* begin Recorded data *
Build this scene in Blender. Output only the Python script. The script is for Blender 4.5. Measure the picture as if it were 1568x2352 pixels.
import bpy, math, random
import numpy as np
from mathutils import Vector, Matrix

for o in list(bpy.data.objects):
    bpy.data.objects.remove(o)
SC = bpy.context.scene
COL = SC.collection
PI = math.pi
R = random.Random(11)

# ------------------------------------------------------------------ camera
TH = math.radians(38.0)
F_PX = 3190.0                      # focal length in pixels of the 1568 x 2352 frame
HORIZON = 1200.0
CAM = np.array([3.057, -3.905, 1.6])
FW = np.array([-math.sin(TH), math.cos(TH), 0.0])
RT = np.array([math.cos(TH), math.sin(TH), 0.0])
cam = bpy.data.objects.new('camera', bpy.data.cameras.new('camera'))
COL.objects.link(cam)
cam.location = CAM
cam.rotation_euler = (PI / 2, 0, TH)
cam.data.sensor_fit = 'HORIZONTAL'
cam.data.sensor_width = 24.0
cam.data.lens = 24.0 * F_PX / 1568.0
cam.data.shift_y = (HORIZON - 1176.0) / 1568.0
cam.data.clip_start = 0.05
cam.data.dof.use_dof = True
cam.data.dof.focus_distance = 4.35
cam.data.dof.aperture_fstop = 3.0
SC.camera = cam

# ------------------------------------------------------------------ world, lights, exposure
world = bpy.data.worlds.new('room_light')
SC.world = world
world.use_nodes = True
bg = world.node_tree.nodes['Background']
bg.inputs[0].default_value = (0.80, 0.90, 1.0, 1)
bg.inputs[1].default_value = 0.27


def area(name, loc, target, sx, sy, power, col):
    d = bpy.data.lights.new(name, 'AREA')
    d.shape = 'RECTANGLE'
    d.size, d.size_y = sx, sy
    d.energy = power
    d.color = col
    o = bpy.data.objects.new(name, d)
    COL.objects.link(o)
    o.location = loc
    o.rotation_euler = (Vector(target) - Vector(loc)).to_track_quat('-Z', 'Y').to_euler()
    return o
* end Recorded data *
» **The exercise**
Print only the lines from the top of the data above down to the line holding "SC.camera = cam", inclusive.

» **Right answer**
Build this scene in Blender. Output only the Python script. The script is for Blender 4.5. Measure the picture as if it were 1568x2352 pixels.
import bpy, math, random
import numpy as np
from mathutils import Vector, Matrix

for o in list(bpy.data.objects):
    bpy.data.objects.remove(o)
SC = bpy.context.scene
COL = SC.collection
PI = math.pi
R = random.Random(11)

# ------------------------------------------------------------------ camera
TH = math.radians(38.0)
F_PX = 3190.0                      # focal length in pixels of the 1568 x 2352 frame
HORIZON = 1200.0
CAM = np.array([3.057, -3.905, 1.6])
FW = np.array([-math.sin(TH), math.cos(TH), 0.0])
RT = np.array([math.cos(TH), math.sin(TH), 0.0])
cam = bpy.data.objects.new('camera', bpy.data.cameras.new('camera'))
COL.objects.link(cam)
cam.location = CAM
cam.rotation_euler = (PI / 2, 0, TH)
cam.data.sensor_fit = 'HORIZONTAL'
cam.data.sensor_width = 24.0
cam.data.lens = 24.0 * F_PX / 1568.0
cam.data.shift_y = (HORIZON - 1176.0) / 1568.0
cam.data.clip_start = 0.05
cam.data.dof.use_dof = True
cam.data.dof.focus_distance = 4.35
cam.data.dof.aperture_fstop = 3.0
SC.camera = cam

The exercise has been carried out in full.